São João termina o relato da expulsão dos vendedores do templo dizendo que Jesus não se fiava de muitos daqueles que acreditaram nele, pois conhecia-lhes os corações e o que havia em cada um deles. Conhecendo o nosso coração e o que nele habita desordenadamente, que o Senhor venha em nosso auxílio, e com a força da sua graça nos purifique e nos torne uma digna morada sua glória, o templo humano possível para a sua divindade.

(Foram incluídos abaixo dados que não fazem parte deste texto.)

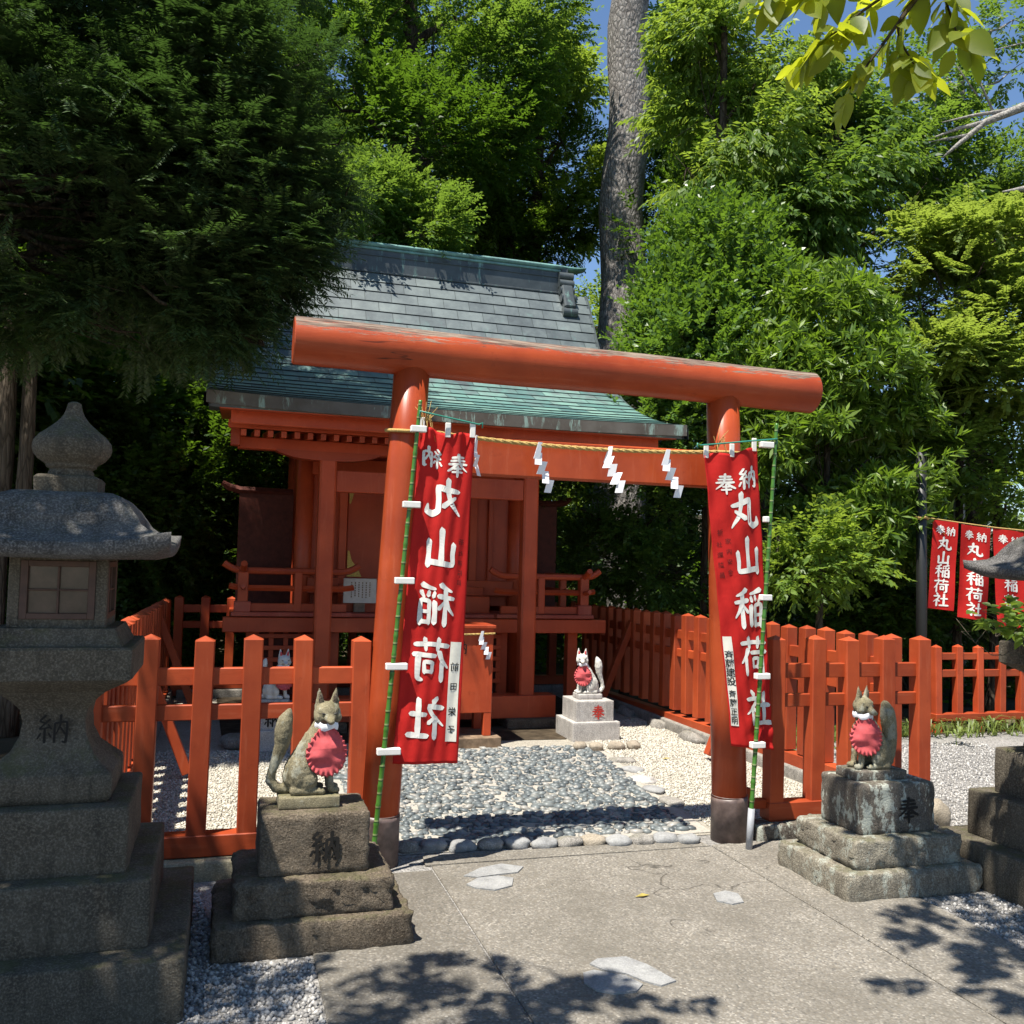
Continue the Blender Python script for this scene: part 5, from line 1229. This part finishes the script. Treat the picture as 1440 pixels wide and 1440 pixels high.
# tall straight trunk behind the shrine
b0 = np.array([4.5, 9.5, 0]); tops = [L(1080, -640, 15.5, 2.0, 1.8, 1.4), L(950, -860, 15.5, 2.0, 1.8, 1.4)]
tree('tall_tree', 'tall tree with a thick pale grey scaly trunk rising behind the shrine roof end', 'tree', b0, [b0, (4.42, 9.5, 4), (4.40, 9.5, 8), (4.47, 9.5, 12), (4.5, 9.5, 17)], .50, tops, 'broad', 'leaf_mid', 'bark_grey', 2500, 12, 1.1, br=.25)

# trees of the wood behind, left to right
def wood(label, lobes, kind, mat, barkm, ntw, seed, r0=.14, size=1.0, gap=-.5, group='trees of the wood behind the shrine', lean=(0, 0), **kw):
    c = np.mean([l[:3] for l in lobes], 0); base = np.array([c[0]+lean[0], c[1]+lean[1], 0]); top = max(l[2] for l in lobes)
    return tree('broadleaf_tree', label, 'tree', base, [base, base+(c-base)*[.3, .3, .4], base+(c-base)*[.8, .8, .85], (c[0], c[1], top)], r0, lobes, kind, mat, barkm, ntw, seed, size, gap, group=group, **kw)
wood('dark green tree rising directly above the shrine ridge, left of centre', [L(520, 60, 15, 1.7, 1.6, 1.3), L(640, 90, 15.5, 1.5, 1.5, 1.1), L(690, 20, 16, 1.6, 1.4, 1.2), L(430, 0, 15, 1.5, 1.4, 1.2), L(600, -70, 16, 1.8, 1.6, 1.2)], 'fine', 'leaf_mid', 'bark_dark', 3600, 21, .2, 1.3, -.2)
wood('lower crown half of the dark green tree, shade put into leaf colour, just above the shrine ridge', [L(560, 200, 14.5, 1.4, 1.4, .9), L(460, 140, 14.5, 1.3, 1.4, 1.1), L(640, 200, 15, 1.2, 1.2, .9), L(690, 130, 15.5, .9, 1, .8)], 'fine', 'leaf_dark', 'bark_dark', 2900, 121, .16, 1.3, -.3)  # lower half of the crown above, its shade put into darker leaves
wood('dark tree filling in just behind the right side of the tall grey trunk', [L(940, 310, 17.5, .9, .9, 1.2), L(930, 200, 17.5, .7, .8, 1.1), L(955, 90, 18, .8, .9, 1.0), L(1010, 200, 18, 1.2, 1.1, 1.3)], 'fine', 'leaf_mid', 'bark_dark', 2300, 122, .14, 1.35, -.6)
wood('yellow green sunlit tree behind the ridge, just left of the tall grey trunk', [L(730, 110, 18.5, 1.1, 1.2, 1.0), L(790, 200, 18, .8, 1.0, .8), L(815, 280, 18, .6, .8, .8), L(800, 130, 18.5, .5, .8, .4), L(740, 240, 18, 1.1, 1.2, .8), L(765, 120, 18.5, .5, 1, .5), L(660, 280, 18, 1.3, 1.2, .9)], 'broad', 'leaf_bright', 'bark_dark', 2300, 22, .15, 1.1, -.2)
wood('low dark tree between the shrine ridge and the tall grey trunk', [L(760, 320, 18.5, 1.1, 1.1, .9), L(690, 330, 18, 1.2, 1.1, .8), L(620, 260, 17, 1.0, 1.1, .8), L(800, 240, 19, .8, .9, 1.0)], 'fine', 'leaf_dark', 'bark_dark', 2200, 23, .12, 1.3, -.5)
wood('small yellowish bush top showing above the shrine ridge', [L(520, 285, 12.6, .75, .8, .55), L(480, 300, 12.6, .6, .8, .6), L(600, 320, 12.6, .55, .7, .38), L(540, 330, 12.4, .9, .9, .4)], 'fine', 'leaf_mid', 'bark_pale', 1700, 24, .07, 1.1, -.6)
wood('slender bright green tree right of the tall grey trunk', [L(990, 150, 13.5, .75, .9, .7), L(1020, 70, 13.8, .8, .9, .6), L(1050, 190, 13.2, .9, .9, .7), L(970, 240, 13.2, .6, .7, .45), L(1090, 110, 13.6, .7, .8, .6), L(975, 40, 14, .45, .6, .45)], 'drooping', 'leaf_bright', 'bark_dark', 1500, 25, .085, 1.0, -.1, inner=.3, lean=(.2, 0))
wood('drooping leaved tree in the right of the wood below the yellow branch', [L(1180, 260, 13.5, 1.2, 1.1, .5), L(1120, 310, 13.2, 1.0, 1.0, .35), L(1190, 210, 14, .9, .9, .5), L(1140, 170, 14, .8, .9, .5), L(1260, 290, 13.5, .9, .9, .4)], 'drooping', 'leaf_mid', 'bark_dark', 1900, 26, .1, 1.05, -.15, inner=.35)
wood('dark round crowned tree deep in the right of the wood', [L(1080, 260, 16.5, 1.7, 1.4, 1.3), L(1190, 330, 16, 1.7, 1.4, 1.2), L(1000, 320, 16, 1.4, 1.3, 1.2), L(1150, 230, 17, 1.2, 1.2, 1.0), L(955, 260, 18, 1.0, 1.0, 1.2)], 'fine', 'leaf_dark', 'bark_dark', 3600, 27, .18, 1.4, -.5)
wood('light green airy tree at the right with pale bare limbs', [L(1290, 130, 14.5, .9, .9, .8), L(1350, 190, 14.8, .7, .8, .5), L(1290, 210, 14.2, .9, .9, .5), L(1330, 100, 15, .5, .6, .5), L(1420, 30, 14.5, .35, .5, .35), L(1420, 100, 14.8, .3, .5, .25)], 'broad', 'leaf_mid', 'bark_limb', 560, 28, .09, .85, -.1, inner=.3)
wood('bushy green tree at the right edge behind the maple', [L(1400, 260, 15, 1.4, 1.2, .7), L(1470, 330, 15, 1.4, 1.2, .9), L(1330, 320, 15, 1.2, 1.1, .7), L(1280, 420, 15, 1.1, 1.0, .9), L(1380, 430, 15, 1.2, 1.0, .9)], 'fine', 'leaf_mid', 'bark_dark', 3600, 29, .16, 1.2, -.5)
# pale bare limb reaching in from the right
b0 = np.array([10.2, 4.7, 0]); lp = [at(1500, 140, 12.8), at(1440, 150, 12.8), at(1385, 172, 12.8), at(1345, 205, 12.8), at(1325, 222, 12.8)]
mb = MB(); mb.tube([b0, b0+[0, 0, 4], b0+[-.3, 0, 7.5], lp[0]], [.2, .16, .11, .075], 12); mb.tube(lp, [.075, .062, .046, .028, .012], 10)
for a, b, c, rr in (((1420, 155), (1370, 162), (1325, 172), .045), ((1385, 172), (1350, 180), (1308, 195), .05), ((1400, 165), (1380, 120), (1370, 60), .025), ((1375, 135), (1350, 100), (1330, 70), .016), ((1440, 60), (1400, 70), (1370, 62), .015), ((1360, 190), (1330, 195), (1305, 200), .03), ((1470, 300), (1440, 265), (1410, 270), .09)):
    mb.tube([at(*a, 12.8), at(*b, 12.8), at(*c, 12.7)], [rr*.75, rr*.5, rr*.15], 8)
tr = tag(empty('bare_tree', tuple(b0)), 'pale bare limb of a leafless tree reaching in at the upper right edge', 'tree'); build(mb, 'trunk', 'bark_limb', tr, smooth=True, recalc=False)

# shrubs on the right, behind the fence
def shrub(name, label, lobes, kind, mat, ntw, seed, size=1.0, gap=-.7, **kw):
    c = np.mean([l[:3] for l in lobes], 0); base = np.array([c[0], c[1]+.1, 0]); top = max(l[2] for l in lobes)
    return tree(name, label, 'shrub', base, [base, base+[.05, 0, top*.35], (c[0], c[1], top*.8)], .06, lobes, kind, mat, 'bark_dark', ntw, seed, size, gap, crown='foliage', group='shrubs behind the right fence', **kw)
shrub('camellia_bush', 'large glossy leaved bush right of the shrine roof, behind the torii lintel', [L(1005, 355, 12.6, .80, .9, .62), L(962, 440, 12.3, .68, .8, .62), L(1040, 430, 12.3, .9, .9, .8), L(980, 510, 12.0, 1.0, 1.0, .8), L(1060, 520, 12.2, .8, .8, .7)  , L(930, 600, 12, .9, .9, .8)], 'camellia', 'leaf_gloss', 4300, 31, 1.12, -.9)
shrub('rhododendron_bush', 'tall bush of long narrow whorled leaves above the right torii post', [L(1160, 450, 11.4, .62, .7, .5), L(1100, 540, 11.2, .6, .7, .55), L(1200, 540, 11.2, .7, .7, .6), L(1150, 640, 11, .85, .8, .7), L(1240, 640, 11.2, .7, .7, .6), L(1080, 650, 11.3, .6, .7, .6), L(1220, 730, 11.4, .8, .8, .6)], 'rhodo', 'leaf_rhodo', 3600, 32, 1.0, -.9)
shrub('maple_bush', 'feathery pale green maple layered at the right edge', [L(1390, 340, 12, .8, .8, .28), L(1340, 400, 12, .9, .8, .26), L(1420, 450, 11.8, .9, .8, .3), L(1290, 350, 12.4, .7, .7, .25), L(1330, 500, 11.5, .75, .8, .24), L(1410, 550, 11.6, .8, .8, .25), L(1290, 560, 11.4, .5, .6, .2)], 'maple', 'leaf_maple', 2600, 33, 1.0, -.4, droopT=.25, flatT=.35)
shrub('leafy_shrub', 'light green low shrub just right of the right banner, above the fence', [L(1150, 760, 10.2, .38, .4, .25), L(1120, 800, 10.2, .4, .4, .28), L(1190, 790, 10.2, .35, .4, .25)], 'broad', 'leaf_bright', 330, 34, .8, -.9)
shrub('leafy_shrub', 'drooping sunlit shrub seen between the shrine column and the right torii post', [L(900, 720, 12.2, .6, .6, .5), L(960, 690, 12.2, .6, .6, .5), L(930, 800, 12.2, .6, .6, .45), L(850, 780, 12.6, .5, .5, .5), L(800, 700, 12.8, .5, .5, .45)], 'fine', 'leaf_mid', 1500, 35, 1.15, -.3)
shrub('leafy_shrub', 'bright leafed shrub above the hanging banners at the right edge', [L(1390, 640, 11.6, .55, .6, .38), L(1430, 690, 11.4, .5, .5, .4), L(1350, 640, 11.7, .4, .5, .25), L(1440, 610, 11.8, .5, .5, .3)], 'broad', 'leaf_bright', 620, 36, .85, -.5)
shrub('leafy_shrub', 'dark shaded shrub behind the black post, under the narrow leaved bush', [L(1240, 820, 12, .9, .8, .6), L(1330, 840, 12.4, .9, .8, .6), L(1420, 820, 12.2, .9, .8, .7), L(1140, 850, 11.8, .9, .7, .5)], 'fine', 'leaf_dark', 2400, 37, 1.3, -.7)
# dark shrubs at the left, behind the side fence, shade put into their leaf colour
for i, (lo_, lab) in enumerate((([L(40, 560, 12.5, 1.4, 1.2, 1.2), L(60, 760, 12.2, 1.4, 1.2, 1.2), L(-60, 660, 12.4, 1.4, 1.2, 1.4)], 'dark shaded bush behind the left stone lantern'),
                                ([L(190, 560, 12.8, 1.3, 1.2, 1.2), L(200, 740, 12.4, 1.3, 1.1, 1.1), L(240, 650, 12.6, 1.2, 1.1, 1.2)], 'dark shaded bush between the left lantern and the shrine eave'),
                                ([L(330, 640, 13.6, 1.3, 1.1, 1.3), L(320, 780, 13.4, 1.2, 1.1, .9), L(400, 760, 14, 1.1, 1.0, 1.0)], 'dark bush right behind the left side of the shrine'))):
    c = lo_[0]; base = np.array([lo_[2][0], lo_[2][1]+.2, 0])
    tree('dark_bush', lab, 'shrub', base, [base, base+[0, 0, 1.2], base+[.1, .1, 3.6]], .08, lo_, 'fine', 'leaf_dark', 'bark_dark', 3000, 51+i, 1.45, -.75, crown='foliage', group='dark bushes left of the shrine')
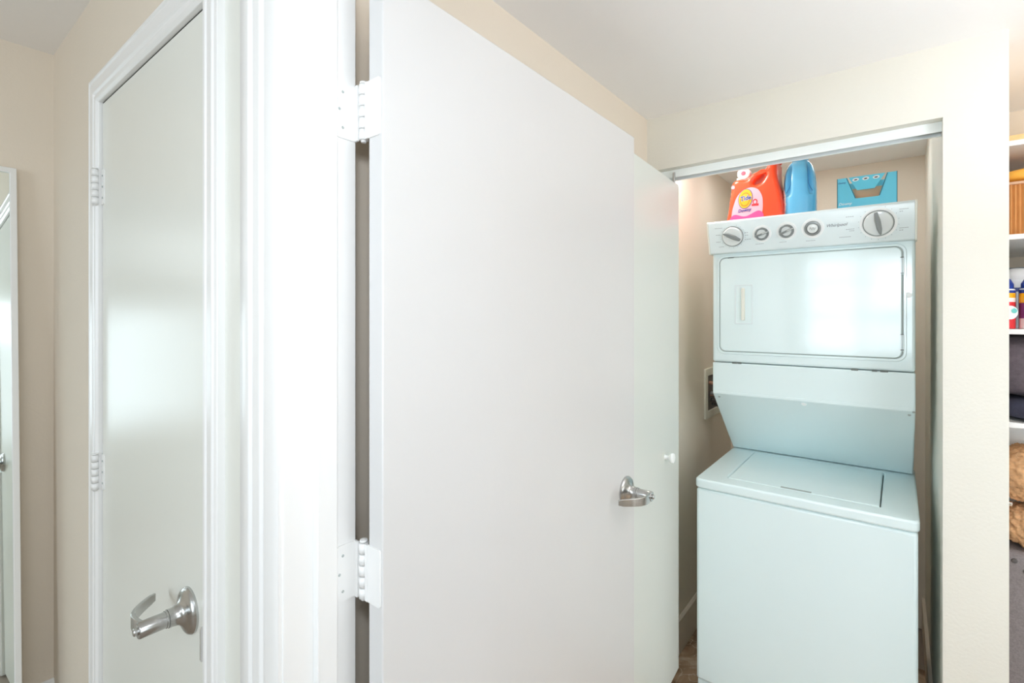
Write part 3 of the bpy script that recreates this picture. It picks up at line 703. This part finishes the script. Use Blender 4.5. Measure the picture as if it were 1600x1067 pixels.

Ilustração: “A purificação do Templo”, de El Greco, na igreja paroquial de San Ginés em Madrid.

1 comentário:

  1. Frei José Carlos,

    O texto da Homilia do III Domingo da Quaresma que teceu e partilha é profundo e de grande importância para a nossa vida cristã, um convite a descobrir Jesus, como caminho de conversão, de reconciliação com Deus. No Evangelho, Jesus apresenta-se como o “Novo Templo” onde Deus Se revela aos homens como proposta para uma vida nova com Ele e com os nossos irmãos.
    Como nos recorda na Homilia ...” O corpo de Jesus ressuscitado é o verdadeiro e único templo, um templo construído por Deus, consagrado por Deus com o sangue do sacrifício da cruz, dedicado a todos os homens no Espírito do ressuscitado, um templo no qual o comércio não tem lugar porque nele tudo é dom, tudo é gratuidade, tudo é liberdade e amor autêntico. Um templo em que a idolatria não é possível uma vez que não há negócio, não há troca ou permutas, mas apenas oferta e acolhimento, disponibilidade de entrega e aceitação.
    Um templo que garante a todos os homens o acesso verdadeiro a Deus, na medida da partilha da glória do Pai por parte do Filho do Homem, da participação da humanidade na encarnação do Filho de Deus, e na medida da relação pessoal e única que se estabelece com Jesus Cristo ressuscitado.”(…)
    (...)Todo culto verdadeiro, toda a honra e toda a glória devidas a Deus acontecem por Jesus Cristo, com Jesus Cristo e em Jesus Cristo. Ele é o verdadeiro sacrifício, o dom total, o altar sagrado e o templo puro para a relação perfeita com Deus.”…
    Como nos salienta ...“na medida do nosso desejo e decisão de vivermos este culto de uma forma perfeita, em intima relação com Jesus Cristo”, (…) “necessitamos ir purificando o nosso coração no sentido do acolhimento livre e sem contrapartidas do dom de Deus, necessitamos ir-nos libertando da instrumentalização que fazemos de Deus, como se fosse um kit de emergência, necessitamos colocar cobro à idolatria que alimentamos de um Deus feito à medida das nossas satisfações e dependências”…
    E como Frei José Carlos reconhece o caminho proposto não é fácil, exige de nós um esforço de transformação, um compromisso que se revela no nosso quotidiano, nos nossos comportamentos, nas nossas atitudes.
    Façamos nossas as palavras de Frei José Carlos e peçamos ao Senhor que …”venha em nosso auxílio, e com a força da sua graça nos purifique e nos torne uma digna morada para sua glória, o templo humano possível para a sua divindade.”
    Grata, Frei José Carlos, pela partilha da Homilia, muito profunda e bela, que nos encoraja e conforta onde voltarei sempre que andar mais “distraída” para reflectir nas palavras partilhadas onde buscarei também a ajuda que preciso.
    Votos de uma boa semana.
    Um abraço fraterno,
    Maria José Silva

    P.S. Permita-me, Frei José Carlos, que partilhe de novo o texto de uma oração.

    SEGUNDA-FEIRA
    AO SOL

    Sei que ainda é Inverno. E que talvez, em alguma parte, hoje choverá. Mesmo assim apetece-me rezar o título
    de um filme que vi, “segunda-feira ao sol”. Apetece-me, Senhor, começar esta semana não apenas com o peso
    das coisas que retomamos, com a nossa labuta de formigas no carreiro, com o esforço até hostil que o quo-
    tidiano reclama. Hoje, queria rezar, ainda que em pleno Inverno, para que não nos abandone nunca a paixão pela luz.
    Que dentro de nós existam todo o ano esplanadas silenciosas onde a amizade se reencontra, falas tecidas sem pressa,
    caminhos que nos conduzem às verdades simples da vida, disponibilidade para o gratuito, desejo de contemplação.